The Occupy movement that spread so irresistably around the world a couple of years ago occupies a central place in what seems  to be this film’s recommended solutions. Unfortunately, the Occupies reached their sudden peak, and then, with the onset of winter, died away.  It all reminds me of the social revolution, as it was called, that overcame the United States in the 1960s, as young people awoke from the torpor of the Eisenhower years, and threw off their respect for the timidity of their elders. The end of that was the election of Richard Nixon, a great triumph for revolution. You can’t help laughing.
All of this street protesting is great, I guess. Remember, more than a million people, maybe as many as three million, were in the streets protesting in advance of the decision to invade Iraq. Even that was not enough: they were simply ignored by an establishment that had made up its mind a year before to do the deed.
Similarly, this kind of protest is not new. As the late Howard Zinn shows in his marvellous Peoples History of the United States, ever since the republic was established there has been an active peoples’ opposition to the controls imposed by the elite to serve their own purposes, right from the signing of the Declaration of Independence, and this opposition has never ceased. Yet it has never succeeded either, because it has never found the way to challenge the political control of the wealth-owners and the politicians, institutions and information systems that are owned by them serve their interests.
It seems that only political action can take away the power controlled by these wealth-owners in every country in the world. Although this seems to me to be an old story --- I have lived longer than Ms. Klein, I guess, and seem to have always been confronted by these terrors --- there does seem to be one newish element in her solutions, namely local action, local political action, community-based action, but even that seems to be ideal only in confronting specific outbreaks of environmental horrors. 
Anyone who doubts the determination of those who own wealth to hang on it it, and to the privilege of control that goes along with it, need only consider the tenacity with which the wealth-owners of Europe have been hanging on to what is theirs. The history of the Syriza uprising in Greece tells a melancholy story of an entrenched EU oligarchy refusing to abide any opposition within their neck of the woods. A story that has now been reinforced by the refusal in recent days of the President of Portugal to allow the dissenting socialist party that has won the biggest share of the seats, to take office.
He’s just saying no: you’re not allowed in, no matter what the voters say.
Of course, if there really was a world-wide political movement there might be some grounds for hope.
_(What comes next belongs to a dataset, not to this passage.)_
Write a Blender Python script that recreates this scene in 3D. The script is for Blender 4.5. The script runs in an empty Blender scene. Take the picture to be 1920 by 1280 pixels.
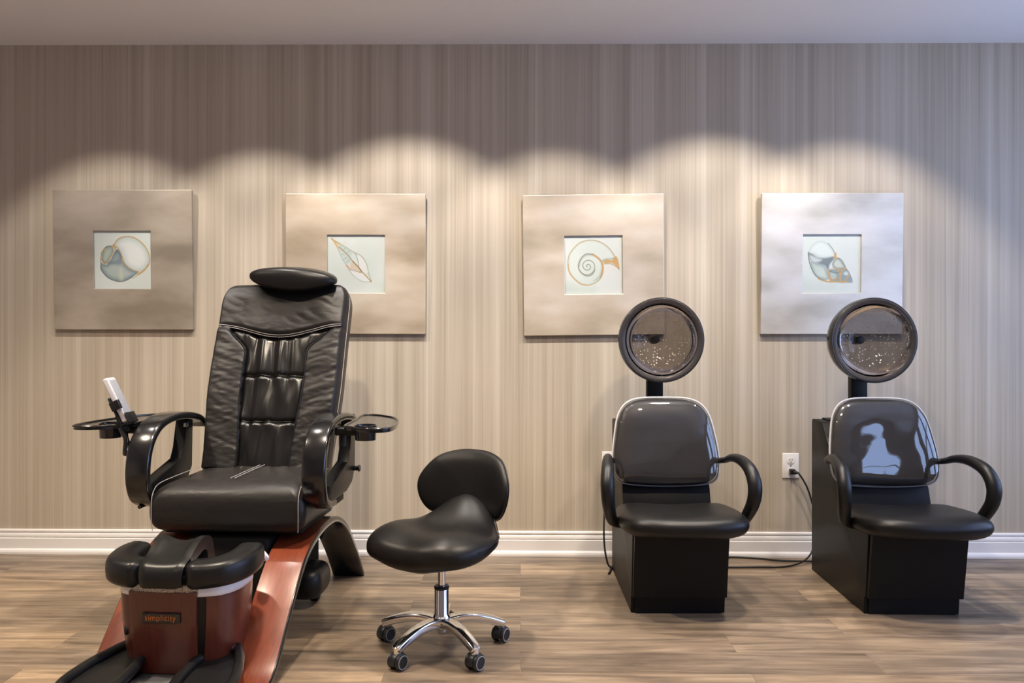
import bpy, bmesh, math, random
import numpy as np
from mathutils import Vector, Matrix, noise

PI = math.pi
sc = bpy.context.scene
col = sc.collection
random.seed(4)

# ------------------------------------------------------------------ helpers
def lin(c):
    return tuple((x / 12.92 if x <= .04045 else ((x + .055) / 1.055) ** 2.4) for x in c)

def rgb(r, g, b):
    return lin((r / 255, g / 255, b / 255))

def mat(name, color, rough=.5, metal=0., spec=.5, coat=0., coat_rough=.1):
    m = bpy.data.materials.new(name)
    m.use_nodes = True
    p = m.node_tree.nodes['Principled BSDF']
    p.inputs['Base Color'].default_value = (*color, 1)
    p.inputs['Roughness'].default_value = rough
    p.inputs['Metallic'].default_value = metal
    p.inputs['Specular IOR Level'].default_value = spec
    p.inputs['Coat Weight'].default_value = coat
    p.inputs['Coat Roughness'].default_value = coat_rough
    return m

def nd(m, kind, **kw):
    n = m.node_tree.nodes.new(kind)
    for k, v in kw.items():
        if k in n.inputs:
            n.inputs[k].default_value = v
        else:
            setattr(n, k, v)
    return n

def ln(m, a, ao, b, bi):
    m.node_tree.links.new(a.outputs[ao], b.inputs[bi])

def coords(m, scale=(1, 1, 1), rot=(0, 0, 0)):
    t = nd(m, 'ShaderNodeTexCoord')
    mp = nd(m, 'ShaderNodeMapping')
    mp.inputs['Scale'].default_value = scale
    mp.inputs['Rotation'].default_value = rot
    ln(m, t, 'Object', mp, 'Vector')
    return mp

def ramp(m, stops):
    r = nd(m, 'ShaderNodeValToRGB')
    e = r.color_ramp.elements
    while len(e) < len(stops):
        e.new(.5)
    for i, (p, c) in enumerate(stops):
        e[i].position = p
        e[i].color = (*c, 1)
    return r

def add_bump(m, scale, strength, dist=.002, vec=(1, 1, 1), detail=4):
    p = m.node_tree.nodes['Principled BSDF']
    c = coords(m, vec)
    n = nd(m, 'ShaderNodeTexNoise', Scale=scale, Detail=detail)
    b = nd(m, 'ShaderNodeBump', Strength=strength, Distance=dist)
    ln(m, c, 'Vector', n, 'Vector')
    ln(m, n, 'Fac', b, 'Height')
    ln(m, b, 'Normal', p, 'Normal')
    return m

def obj(name, bm, m, parent=None, smooth=True, angle=40):
    me = bpy.data.meshes.new(name)
    bmesh.ops.recalc_face_normals(bm, faces=bm.faces[:])
    bm.to_mesh(me)
    bm.free()
    for x in (m if isinstance(m, (list, tuple)) else [m]):
        me.materials.append(x)
    if smooth:
        me.polygons.foreach_set('use_smooth', [True] * len(me.polygons))
        if angle < 180:
            me.set_sharp_from_angle(angle=math.radians(angle))
    o = bpy.data.objects.new(name, me)
    col.objects.link(o)
    if parent:
        o.parent = parent
    return o

def thing(name, label, cat, loc=(0, 0, 0), rotz=0, group=None):
    o = bpy.data.objects.new(name, None)
    o.empty_display_size = .1
    col.objects.link(o)
    o.location = loc
    o.rotation_euler = (0, 0, rotz)
    o['label'] = label
    o['category'] = cat
    if group:
        o['group'] = group
    return o

def struct(name, bm, m, smooth=False):
    o = obj(name, bm, m, None, smooth)
    o['kind'] = 'structure'
    return o

def BM():
    return bmesh.new()

def box(bm, x0, x1, y0, y1, z0, z1, bev=0., seg=3, mi=0):
    vs = [bm.verts.new((x, y, z)) for z in (z0, z1) for y in (y0, y1) for x in (x0, x1)]
    fs = [(0, 2, 3, 1), (4, 5, 7, 6), (0, 1, 5, 4), (2, 6, 7, 3), (0, 4, 6, 2), (1, 3, 7, 5)]
    faces = [bm.faces.new([vs[i] for i in f]) for f in fs]
    if bev:
        es = list({e for f in faces for e in f.edges})
        r = bmesh.ops.bevel(bm, geom=es, offset=bev, segments=seg, affect='EDGES', profile=.5)
        faces = [f for f in r['faces']] + [f for f in faces if f.is_valid]
    for f in faces:
        f.material_index = mi
    return bm

def cr(pts, n=8, closed=False):
    """Catmull-Rom through points (any dimension)."""
    P = [np.array(p, float) for p in pts]
    N = len(P)
    out = []
    for i in range(N if closed else N - 1):
        if closed:
            a, b, c, d = P[(i - 1) % N], P[i], P[(i + 1) % N], P[(i + 2) % N]
        else:
            b, c = P[i], P[i + 1]
            a = P[i - 1] if i > 0 else 2 * b - c
            d = P[i + 2] if i + 2 < N else 2 * c - b
        for k in range(n):
            t = k / n
            out.append(.5 * ((2 * b) + (c - a) * t + (2 * a - 5 * b + 4 * c - d) * t * t + (3 * b - a - 3 * c + d) * t ** 3))
    if not closed:
        out.append(P[-1])
    return [tuple(float(v) for v in o) for o in out]

def loft(bm, rings, caps=True, closed=False, mi=0):
    R = [[bm.verts.new(p) for p in r] for r in rings]
    n = len(R[0])
    for i in range(len(R) if closed else len(R) - 1):
        a, b = R[i], R[(i + 1) % len(R)]
        for j in range(n):
            f = bm.faces.new((a[j], a[(j + 1) % n], b[(j + 1) % n], b[j]))
            f.material_index = mi
    if caps and not closed:
        for r in (R[0], R[-1]):
            bm.faces.new(r).material_index = mi
    return bm

def tube(bm, path, rad, seg=10, closed=False, mi=0):
    P = [Vector(p) for p in path]
    n = len(P)
    rads = rad if isinstance(rad, (list, tuple)) else [rad] * n
    if len(rads) != n:
        xs = np.linspace(0, 1, len(rads))
        rads = list(np.interp(np.linspace(0, 1, n), xs, rads))
    rings = []
    up = None
    for i in range(n):
        if closed:
            t = (P[(i + 1) % n] - P[i - 1]).normalized()
        else:
            t = (P[min(i + 1, n - 1)] - P[max(i - 1, 0)]).normalized()
        if up is None:
            up = t.orthogonal().normalized()
        up = (up - t * up.dot(t)).normalized()
        s = t.cross(up)
        rings.append([P[i] + (up * math.cos(2 * PI * k / seg) + s * math.sin(2 * PI * k / seg)) * rads[i] for k in range(seg)])
    return loft(bm, rings, True, closed, mi)

def lathe(bm, prof, M=None, seg=32, mi=0, caps=False):
    """profile (r, z) about local z, transformed by M."""
    M = M or Matrix.Identity(4)
    rings = []
    for r, z in prof:
        rings.append([M @ Vector((max(r, 1e-5) * math.cos(2 * PI * k / seg), max(r, 1e-5) * math.sin(2 * PI * k / seg), z)) for k in range(seg)])
    return loft(bm, rings, caps, False, mi)

def cyl(bm, p0, p1, r, seg=20, bev=.0, mi=0, r1=None):
    p0, p1 = Vector(p0), Vector(p1)
    L = (p1 - p0).length
    M = Matrix.Translation(p0) @ (p1 - p0).to_track_quat('Z', 'Y').to_matrix().to_4x4()
    r1 = r if r1 is None else r1
    b = bev
    prof = [(0, 0), (r - b, 0)] + ([(r, b)] if b else []) + ([(r1, L - b)] if b else []) + [(r1 - b if b else r1, L), (0, L)]
    return lathe(bm, prof, M, seg, mi)

def prism(bm, outline, axis, a0, a1, bev=0., seg=2, holes=(), mi=0):
    """2D outline extruded along an axis. axis x: outline=(y,z); y: (x,z); z: (x,y)."""
    def P(p, a):
        return {'x': (a, p[0], p[1]), 'y': (p[0], a, p[1]), 'z': (p[0], p[1], a)}[axis]
    loops = [outline] + list(holes)
    faces = []
    caps = []
    if not holes:
        lo = [bm.verts.new(P(p, a0)) for p in outline]
        hi = [bm.verts.new(P(p, a1)) for p in outline]
        caps = [bm.faces.new(lo), bm.faces.new(hi)]
        n = len(lo)
        for j in range(n):
            faces.append(bm.faces.new((lo[j], lo[(j + 1) % n], hi[(j + 1) % n], hi[j])))
        faces += caps
        if bev:
            es = list({e for f in caps for e in f.edges})
            r = bmesh.ops.bevel(bm, geom=es, offset=bev, segments=seg, affect='EDGES', profile=.5)
            faces = [f for f in faces if f.is_valid] + r['faces']
    else:
        for a in (a0, a1):
            es = []
            for l in loops:
                vs = [bm.verts.new(P(p, a)) for p in l]
                es += [bm.edges.new((vs[i], vs[(i + 1) % len(vs)])) for i in range(len(vs))]
            r = bmesh.ops.triangle_fill(bm, edges=es, use_beauty=True)
            faces += [g for g in r['geom'] if isinstance(g, bmesh.types.BMFace)]
        for l in loops:
            lo = [bm.verts.new(P(p, a0)) for p in l]
            hi = [bm.verts.new(P(p, a1)) for p in l]
            for j in range(len(l)):
                faces.append(bm.faces.new((lo[j], lo[(j + 1) % len(l)], hi[(j + 1) % len(l)], hi[j])))
        bmesh.ops.remove_doubles(bm, verts=bm.verts[:], dist=1e-6)
    for f in faces:
        if f.is_valid:
            f.material_index = mi
    return bm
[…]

It reminds me of what Arundhati Roy said in one of her surveys of world politics: The only thing about globalization that is worth supporting is the globalization of dissent.
I guess that is the dream of Ms Klein, too. A great coming together of all the forces of dissent around the world, to drive the hobgoblins who are, because of their greed and stupidity, preventing us from doing what we know has to be done to save the world from burning up.
Well, I guess, it is a hope of sorts. But it does seem a kind of long shot.